An Infinite Variety of Similar Things (IVOST) was initially conceived of by JS van Buskirk as part of an Atlanta Poets Group performance inspired by John Cage’s Indeterminacy (a collection of that artist's one-paragraph short stories). The poems are one minute long when read aloud, and each is an arbitrary excerpt from a theoretically infinite thought process or preoccupation. The complete text of the IVOST series consists of 60 poems: an hour’s worth of a theoretically infinite assortment of preoccupations. They are abstract, lovely, melancholy, silly, banal – encompassing the scope of private thought. Each poem has a key line repeating throughout, representing the recursive and repetitive nature of mental preoccupation.
At around the same time JS began work on the IVOST poems, Julie Püttgen was developing the Internet Mandala process as part of her MFA work at Georgia State University. This system of text-to-image translation functions by layering images found through search engine results for selected texts or key words, and assumes the following: that there is an underlying visual order within the internet; that trolling for images using words as bait yields important insight into this order; and that participation in a series of chance operations within this order can produce a culturally significant mirror for personal meaning. In a larger sense, the Internet Mandalas are fueled by playful exploration of the traditional Buddhist use of mandalas as condensed diagrams of universal meaning.
JS and Julie – lifelong friends – soon realized that the IVOST poems and the Internet Mandala process would each greatly benefit the other in a collaborative project. Julie created mandalas for JS' key lines in each of the IVOST poems.

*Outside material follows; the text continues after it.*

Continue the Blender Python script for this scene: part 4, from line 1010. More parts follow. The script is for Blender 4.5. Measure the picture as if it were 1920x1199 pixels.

The image associated with each poem is thus essentially a translation of the poem’s key line into a sort of visual language of the internet. Some of the IVOST mandalas clearly reveal their connection to the text, while others stand in peculiar and even startling contrast to their textual sources.
There exists a strong sympathetic resonance between the poems – texts presenting private and internal consciousness; and the mandalas – composite renderings of the poems’ texts, generated out of the collective consciousness of the internet. As a complete body of work, the IVOST pairings flicker between individual and collective awarenesses. Visual flashes of unknown bloggers merge with recognizable references to international news media, celebrity pop culture, and advertising graphics. Taken together, the poems' individual narrators become an infinite and intimate society, with the mandalas as its mirrors.